O novo modo de vida e produção gerou naturalmente seus opositores e críticos. O movimento sindical e socialista clamando por melhores condições de trabalho e equidade social. Mas a atitude predatória em relação à natureza não era central na agenda do mundo moderno, nem à direita, nem à esquerda. A guerra fria, liderada por EUA e URSS, focava o crescimento econômico e a geração de riquezas numa perspectiva comum produtivista.
Só muito tempo depois, no ambiente da revolução comportamental dos idos de 1968, começou-se a colocar o dedo nas feridas do modo de vida contemporâneo. Mas advogando uma sociedade paralela alternativa e não mudanças nos padrões de desenvolvimento. Em 1972, em Estocolmo, foi realizada a 1ª Conferência Mundial sobre Meio Ambiente.
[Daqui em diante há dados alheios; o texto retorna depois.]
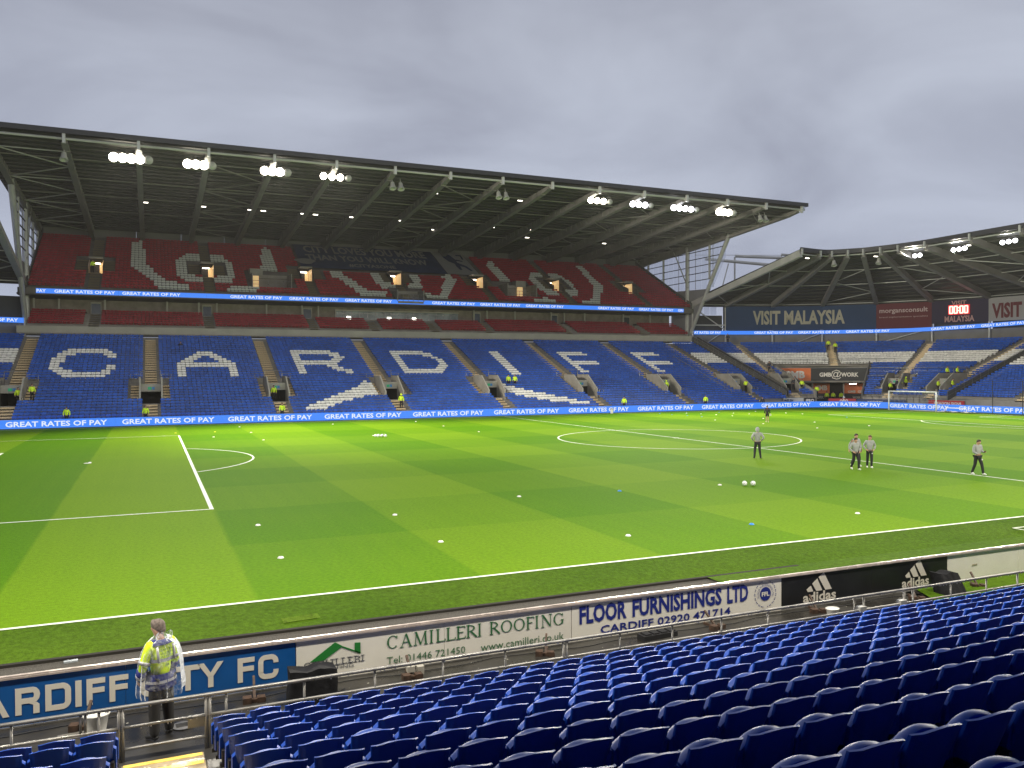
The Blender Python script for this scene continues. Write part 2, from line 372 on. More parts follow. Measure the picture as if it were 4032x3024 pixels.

Em 1992, tivemos a RIO-92, a Conferência da ONU sobre Meio Ambiente e Desenvolvimento Sustentável. A questão ambiental ganhou espaço, inundando a agenda de governos, empresas e organizações da sociedade civil.
Como secretário executivo do Meio Ambiente, em 2002, aprendi muito com o ministro José Carlos Carvalho e sua equipe e presenciei o esforço para a modernização da legislação e do processo de licenciamento ambiental. Como relator da Medida Provisória que alterava a cobrança da Compensação Financeira Pela Exploração Mineral (CFEM) aumentei a alíquota de 2% para 3,5% e alterei a base de cálculo da receita líquida para a receita bruta. Não só aumentei e muito os recursos para municípios e estados mineradores e impactados financiarem seu desenvolvimento sustentável, com destinei 7% para a nova Agência Brasileira de Mineração, 2,8% para a pesquisa científica e tecnológica no setor e 0,2% para o IBAMA, o que é suficiente para financiar todo o setor de controle e licenciamento ambiental do órgão para o segmento.
A estrutura herdada do antigo DNPM é ridícula. É bom que alguns liberais, que defendem radicalmente o “Estado mínimo”, aprendam com a vida sobre a necessidade de um Estado forte e ágil, ainda que enxuto e eficiente, para regular com sabedoria e eficiência as lacunas deixadas pelo mercado. Em Minas Gerais, por exemplo, para 220 barragens e 140 mil processos, temos apenas 35 técnicos, dos quais quatro para fiscalização das barragens, além de quatro caminhonetes e dois veículos pequenos velhos. Só diante de desastres ambientais, como os de Mariana e Brumadinho, é que a sociedade e os governos acordam e choram o leite derramado.
Esperamos todos uma rigorosa apuração, a implacável punição dos culpados e a correção de rumos para o futuro.
Esperamos que a trágica e dramática experiência de Brumadinho seja um degrau de aprendizado para que ferro seja sinônimo de Minas, emprego, renda e desenvolvimento sustentável. E não de lágrimas, como disse o poeta.